FTC Wants Contempt Charges for Bogus Billing

     WASHINGTON (CN) – Billing Services Group crammed more than $70 million in unauthorized or fictitious charges onto consumers’ phone bills, the Federal Trade Commission claims in a motion for contempt.



     The 22-page filing says BSG, the nation’s largest third-party billing company, placed unauthorized charges on 1.2 million accounts “on behalf of a serial phone bill crammer amid a flood of complaints, while utterly failing to investigate either the highly deceptive marketing for these services or whether consumers actually used them.”
     This violates a 1999 settlement agreement with the commission prohibiting unauthorized billing, misrepresentations to consumers and billing for vendors who fail to clearly disclose the terms of their services, according to the FTC.
     “BSG made it possible for con artists to steal people’s hard-earned money by placing charges on phone bills for services they never ordered or used,” FTC Consumer Protection Bureau Director David Vladeck said in a statement. “Under previous federal court orders, BSG cannot profit from the fraud of others and then deny responsibility for the harm they made possible.”

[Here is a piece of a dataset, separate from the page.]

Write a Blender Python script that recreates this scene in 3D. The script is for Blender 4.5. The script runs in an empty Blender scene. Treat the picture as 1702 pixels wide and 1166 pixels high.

     The motion specifically cites Cindy Landeen whose companies marketed and provided most of the services for which BSG billed. Landeen “had a history as a crammer” and her participation should have been a red flag for BSG, the FTC claims.
     Filed with the U.S. District Court for the Western District of Texas in San Antonio, the contempt action is the fourth time the FTC has gone after BSG or its subsidiaries for “cramming” charges onto phone bills. BSG is a billing aggregator that contracts local telephone companies to collect charges for services provided by third-party vendors.
     Customers were charged for nine “enhanced services” that were seldom, if ever, used, including, voicemail, identity-theft protection, streaming video and directory-assistance services, according to the FTC.
     It says 250,000 customers were billed for the streaming-video service, though just 23 movies were streamed between July 2009 and December 2010. The company also allegedly charged tens of thousands of consumers over $30 million for voicemail boxes even though customers used only 209 mailboxes.
     Customers’ overbilling complaints led Verizon, AT&T and other phone companies at various times to blocked billing by BSG associated- companies. Undeterred, BSG started billing consumers directly, according to the FTC.
     In addition to Landeen’s involvement, the FTC says that the volume of customer complaints proves BSG should have known it was charging for bogus services.
     “Approximately 60% of the consumers BSG billed for each of the voicemail services sought and received credit for at least one charge from … BSG,” the motion states. “For comparison, in the credit card billing industry, a chargeback rate of 1% is considered suspicious and an indicator of fraud,” the FTC added.
     BSG continued to bill customers even after vendors declined to provide proof that customers had agreed to pay for the services, the FTC alleges.
     The FTC wants BSG to refund $52 million in charges it hasn’t already given back to customers after they complained about being charged for services they didn’t authorize or use.